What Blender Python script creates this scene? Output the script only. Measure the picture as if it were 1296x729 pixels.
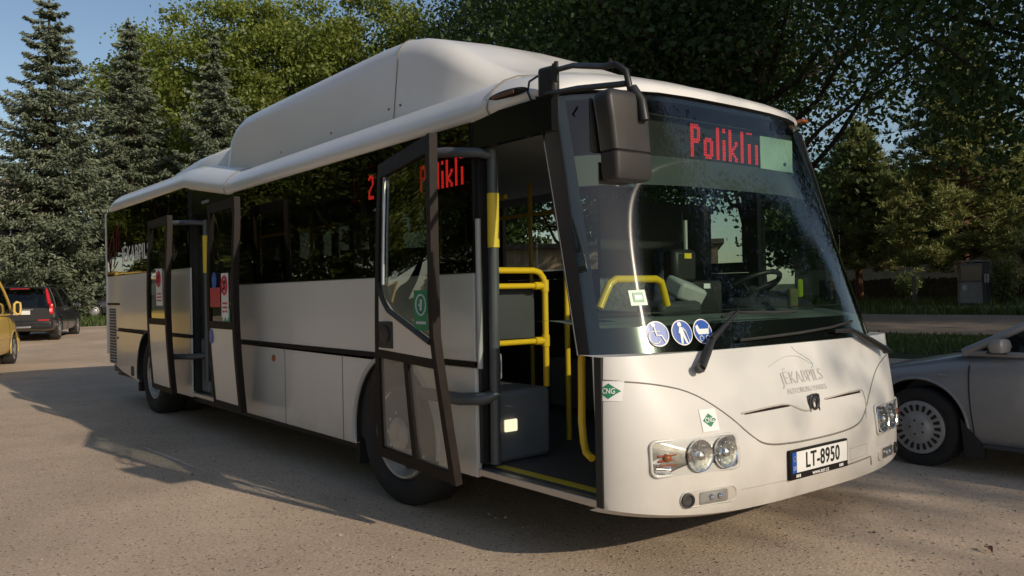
import bpy, bmesh, math, random
import numpy as np
from mathutils import Vector, Matrix

for o in list(bpy.data.objects):
    bpy.data.objects.remove(o)
scene = bpy.context.scene
COL = scene.collection
R = math.radians
random.seed(7)

# ------------------------------------------------------------ camera, sky, sun
cam_d = bpy.data.cameras.new('camera')
cam_d.sensor_width = 36.0
cam_d.lens = 29.357
cam_d.clip_start = 0.05
cam_d.clip_end = 3000
cam = bpy.data.objects.new('camera', cam_d)
COL.objects.link(cam)
yaw, pitch, roll = -0.6630, 0.00374, -0.0189
fw = Vector((math.cos(yaw) * math.cos(pitch), math.sin(yaw) * math.cos(pitch), math.sin(pitch)))
rt0 = fw.cross(Vector((0, 0, 1))).normalized()
up0 = rt0.cross(fw)
rt = rt0 * math.cos(roll) + up0 * math.sin(roll)
up = -rt0 * math.sin(roll) + up0 * math.cos(roll)
cam.matrix_world = Matrix(((rt.x, up.x, -fw.x, -2.49966), (rt.y, up.y, -fw.y, 3.97263), (rt.z, up.z, -fw.z, 1.37614), (0, 0, 0, 1)))
scene.camera = cam

SUN_EL, SUN_AZ = R(24.0), R(261.3)
to_sun = Vector((math.sin(SUN_AZ) * math.cos(SUN_EL), math.cos(SUN_AZ) * math.cos(SUN_EL), math.sin(SUN_EL)))
world = bpy.data.worlds.new('World')
scene.world = world
world.use_nodes = True
wt = world.node_tree
bg = wt.nodes['Background']
sky = wt.nodes.new('ShaderNodeTexSky')
sky.sky_type = 'NISHITA'
sky.sun_disc = False
sky.sun_elevation = SUN_EL
sky.sun_rotation = SUN_AZ
sky.altitude = 100
sky.air_density = 1.0
sky.dust_density = 0.7
sky.ozone_density = 1.0
# thin cirrus low in the sky
tcw = wt.nodes.new('ShaderNodeTexCoord')
mpw = wt.nodes.new('ShaderNodeMapping'); mpw.inputs['Scale'].default_value = (2.0, 2.0, 9.0)
nzw = wt.nodes.new('ShaderNodeTexNoise'); nzw.inputs['Scale'].default_value = 1.6; nzw.inputs['Detail'].default_value = 6; nzw.inputs['Roughness'].default_value = 0.6
rpw = wt.nodes.new('ShaderNodeValToRGB'); rpw.color_ramp.elements[0].position = 0.5; rpw.color_ramp.elements[1].position = 0.85
rpw.color_ramp.elements[1].color = (0.3, 0.3, 0.3, 1)
mxw = wt.nodes.new('ShaderNodeMix'); mxw.data_type = 'RGBA'
mxw.inputs['B'].default_value = (7.0, 7.2, 7.6, 1)
wt.links.new(tcw.outputs['Generated'], mpw.inputs['Vector'])
wt.links.new(mpw.outputs[0], nzw.inputs['Vector'])
wt.links.new(nzw.outputs['Fac'], rpw.inputs[0])
wt.links.new(rpw.outputs[0], mxw.inputs['Factor'])
wt.links.new(sky.outputs[0], mxw.inputs['A'])
wt.links.new(mxw.outputs['Result'], bg.inputs['Color'])
bg.inputs['Strength'].default_value = 0.103

sun_d = bpy.data.lights.new('sun', 'SUN')
sun_d.energy = 3.4
sun_d.angle = R(0.6)
sun_d.color = (1.0, 0.86, 0.68)
sun = bpy.data.objects.new('sun', sun_d)
sun.rotation_euler = to_sun.to_track_quat('Z', 'Y').to_euler()
sun.location = to_sun * 60
COL.objects.link(sun)

scene.view_settings.view_transform = 'Standard'
scene.view_settings.look = 'None'
scene.view_settings.exposure = 0.0
scene.view_settings.gamma = 1.0
scene.view_settings.use_curve_mapping = False
scene.cycles.max_bounces = 10
scene.cycles.transparent_max_bounces = 16
scene.cycles.transmission_bounces = 6
scene.cycles.glossy_bounces = 4
scene.cycles.diffuse_bounces = 4

# ------------------------------------------------------------ materials
def principled(name, col, rough=0.5, metal=0.0, spec=0.5, coat=0.0, var=0.0, vscale=4.0, bump=0.0, bscale=30.0, emit=None, estr=0.0):
    m = bpy.data.materials.new(name)
    m.use_nodes = True
    nt = m.node_tree
    b = nt.nodes['Principled BSDF']
    b.inputs['Base Color'].default_value = (*col, 1)
    b.inputs['Roughness'].default_value = rough
    b.inputs['Metallic'].default_value = metal
    b.inputs['Specular IOR Level'].default_value = spec
    b.inputs['Coat Weight'].default_value = coat
    b.inputs['Coat Roughness'].default_value = 0.06
    if emit:
        b.inputs['Emission Color'].default_value = (*emit, 1)
        b.inputs['Emission Strength'].default_value = estr
    tc = nt.nodes.new('ShaderNodeTexCoord')
    nz = nt.nodes.new('ShaderNodeTexNoise')
    nz.inputs['Scale'].default_value = vscale
    nz.inputs['Detail'].default_value = 5
    nt.links.new(tc.outputs['Object'], nz.inputs['Vector'])
    if var > 0:
        rp = nt.nodes.new('ShaderNodeValToRGB')
        rp.color_ramp.elements[0].position = 0.3
        rp.color_ramp.elements[1].position = 0.7
        rp.color_ramp.elements[0].color = (*[c * (1 - var) for c in col], 1)
        rp.color_ramp.elements[1].color = (*[min(1, c * (1 + var)) for c in col], 1)
        nt.links.new(nz.outputs['Fac'], rp.inputs[0])
        nt.links.new(rp.outputs[0], b.inputs['Base Color'])
    # roughness never perfectly even
    mr = nt.nodes.new('ShaderNodeMapRange')
    mr.inputs['To Min'].default_value = max(0, rough * 0.8)
    mr.inputs['To Max'].default_value = min(1, rough * 1.25)
    nt.links.new(nz.outputs['Fac'], mr.inputs['Value'])
    nt.links.new(mr.outputs[0], b.inputs['Roughness'])
    if bump > 0:
        n2 = nt.nodes.new('ShaderNodeTexNoise')
        n2.inputs['Scale'].default_value = bscale
        n2.inputs['Detail'].default_value = 3
        nt.links.new(tc.outputs['Object'], n2.inputs['Vector'])
        bp = nt.nodes.new('ShaderNodeBump')
        bp.inputs['Strength'].default_value = bump
        bp.inputs['Distance'].default_value = 0.02
        nt.links.new(n2.outputs['Fac'], bp.inputs['Height'])
        nt.links.new(bp.outputs[0], b.inputs['Normal'])
    return m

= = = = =

Return nothing but the lines running from the start of the data to the line with "random.seed(7)", please, both ends included and no pictures.

◆ **Written solution**:
What Blender Python script creates this scene? Output the script only. Measure the picture as if it were 1296x729 pixels.
import bpy, bmesh, math, random
import numpy as np
from mathutils import Vector, Matrix

for o in list(bpy.data.objects):
    bpy.data.objects.remove(o)
scene = bpy.context.scene
COL = scene.collection
R = math.radians
random.seed(7)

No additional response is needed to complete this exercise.